Police chief Marshall told AAP's Ilya Gridneff afterwards: "It was a spontaneous combustion. If you can put it that way, in the overall scheme of things it could have been much worse."
A parliamentary election is due next year and is expected to provide challenges to law and order from rival groups of supporters. Elections sometimes take the form of bitter sporting contests in Melanesian countries. But the present government, led by Derek Sikua, strongly supports RAMSI. It contains MPs from both Malaita and Guadalcanal -- the island on which Honiara is located -- which were the chief combatants during the civil strife.
Many former militants are standing for parliament, including the notorious Jimmy Rasta, which Brown views as an optimistic sign.
Brown says while most MPs back RAMSI, some Solomons' political sentiment will also play out in other ways, with people demonstrating their independence by backing, for instance, the Melanesian Spearhead Group's solidarity gestures towards Fiji military ruler Frank Bainimarama, Canberra's Pacific enemy No. 1.

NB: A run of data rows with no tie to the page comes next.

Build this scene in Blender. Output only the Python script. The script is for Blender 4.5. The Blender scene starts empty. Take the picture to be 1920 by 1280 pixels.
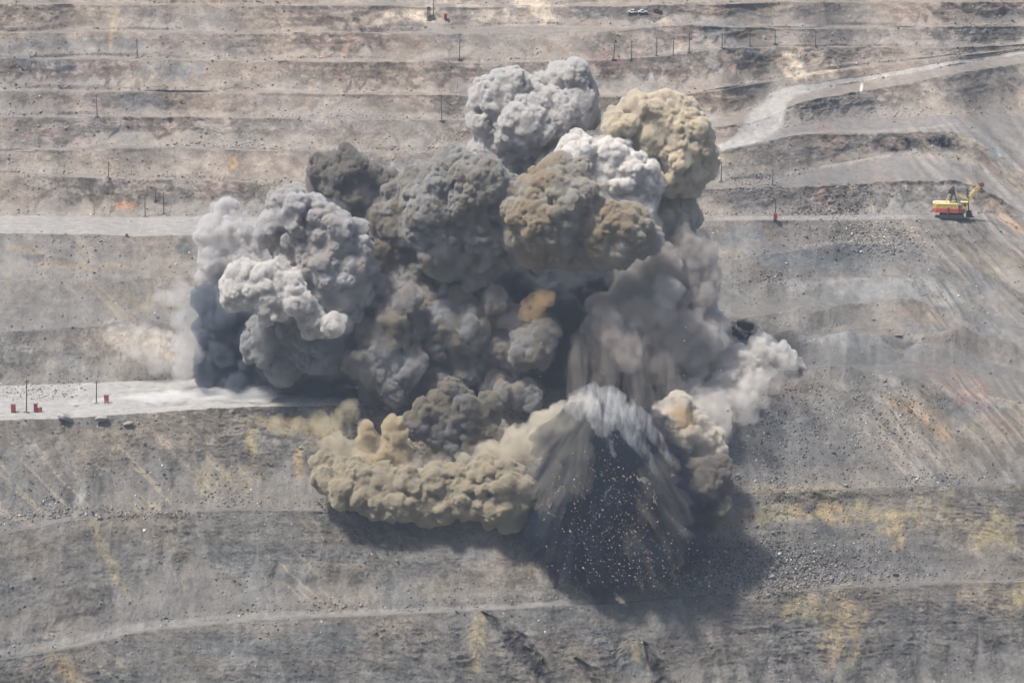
import bpy, bmesh, math, time
import numpy as np
from mathutils import Vector, Matrix
T00 = time.time()
S = bpy.context.scene
COL = S.collection
# ------------------------------------------------------------------ camera, sky, sun, exposure
CAMZ, PITCH, FPX = 260.0, math.radians(14), 6000.0
cam = bpy.data.objects.new('camera', bpy.data.cameras.new('camera')); COL.objects.link(cam)
cam.location = (0, 0, CAMZ); cam.rotation_euler = (math.radians(90) - PITCH, 0, 0)
cam.data.sensor_width = 36; cam.data.lens = FPX / 1920 * 36
cam.data.clip_start = 1; cam.data.clip_end = 9000
S.camera = cam
EL, AZ = math.radians(64), math.radians(-118)      # sun height, compass (0 = straight behind the wall, negative = left)
w = bpy.data.worlds.new('World'); S.world = w; w.use_nodes = True
wn = w.node_tree
sky = wn.nodes.new('ShaderNodeTexSky'); sky.sky_type = 'NISHITA'; sky.sun_disc = False
sky.sun_elevation = EL; sky.sun_rotation = AZ; sky.air_density = 1.0; sky.dust_density = 3.0
wn.links.new(sky.outputs[0], wn.nodes['Background'].inputs[0])
wn.nodes['Background'].inputs[1].default_value = 0.085
sun = bpy.data.objects.new('sun', bpy.data.lights.new('sun', 'SUN')); COL.objects.link(sun)
sun.data.energy = 3.6; sun.data.angle = math.radians(8.0); sun.data.color = (1.0, 0.955, 0.905)
sd = Vector((math.sin(AZ) * math.cos(EL), math.cos(AZ) * math.cos(EL), math.sin(EL)))
sun.rotation_euler = sd.to_track_quat('Z', 'Y').to_euler()
S.view_settings.view_transform = 'Standard'; S.view_settings.look = 'None'
S.view_settings.gamma = 1; S.view_settings.exposure = 0.65
cy = S.cycles
cy.use_denoising = True; cy.adaptive_threshold = .032; cy.volume_bounces = 10; cy.max_bounces = 14; cy.diffuse_bounces = 3
cy.transparent_max_bounces = 32; cy.caustics_reflective = False; cy.caustics_refractive = False
HAZE = 0.00008

# ------------------------------------------------------------------ helpers
SP, CP = math.sin(PITCH), math.cos(PITCH)
def ray(x, y):
    u = (np.asarray(x, float) - 960) / FPX; v = (640 - np.asarray(y, float)) / FPX
    return u, CP + v * SP, -SP + v * CP
def at_z(x, y, z):
    dx, dy, dz = ray(x, y); t = (z - CAMZ) / dz
    return np.stack([dx * t, dy * t, z + 0 * t], -1)
def at_y(x, y, Y):
    dx, dy, dz = ray(x, y); t = Y / dy
    return np.stack([dx * t, Y + 0 * t, CAMZ + dz * t], -1)
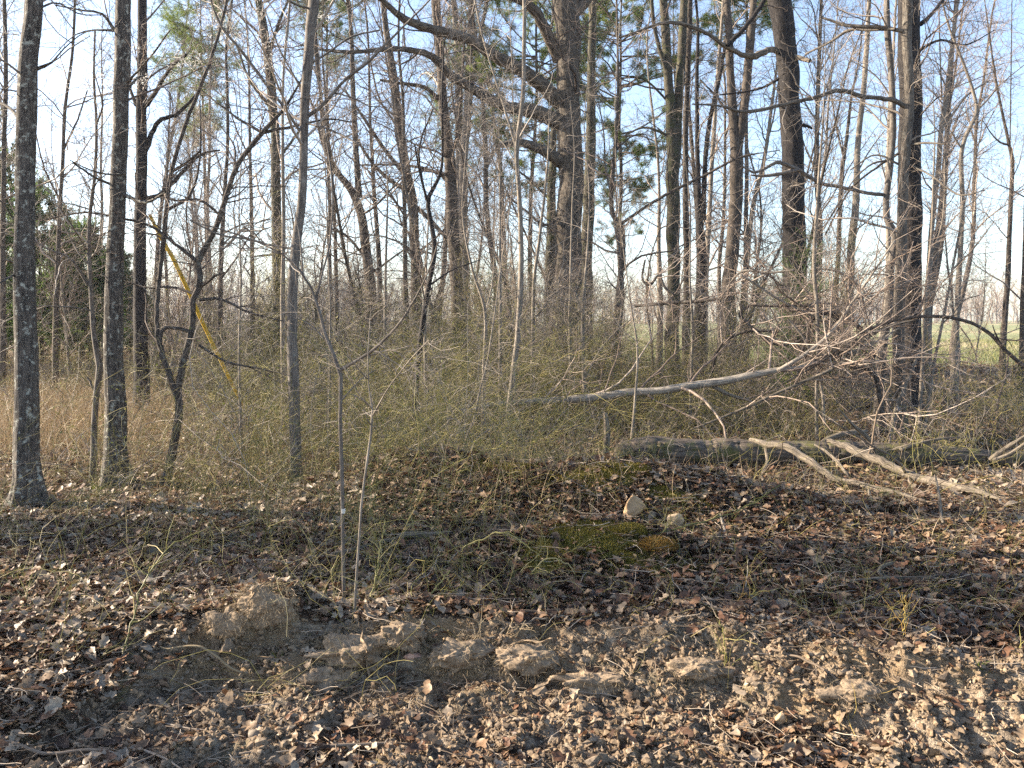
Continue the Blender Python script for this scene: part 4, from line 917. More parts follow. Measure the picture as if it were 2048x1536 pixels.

"As with any other large expatriate community, there is a kind of RAMSI lifestyle bubble: they are exempt from paying tax or duty, and import much of what they consume," Brown says.
"Their demand has driven up the cost of housing for everyone in Honiara. Many Solomon Islanders with houses have got bank loans to upgrade the buildings for renting to RAMSI staff, it's been a real windfall for them.
"But for growing numbers of Solomon Islanders, affordable housing is harder to find."
RAMSI's training role mainly comprises short courses, Brown says, with skills transfers made difficult by the technology gap between RAMSI and the Solomons. For instance, emergency service communications have been switched from publicly accessible radio schedules to telephones. But mobile access is limited and the 999 emergency number is often occupied by people talking to friends or relatives because it is free, or calling simply to abuse the police force.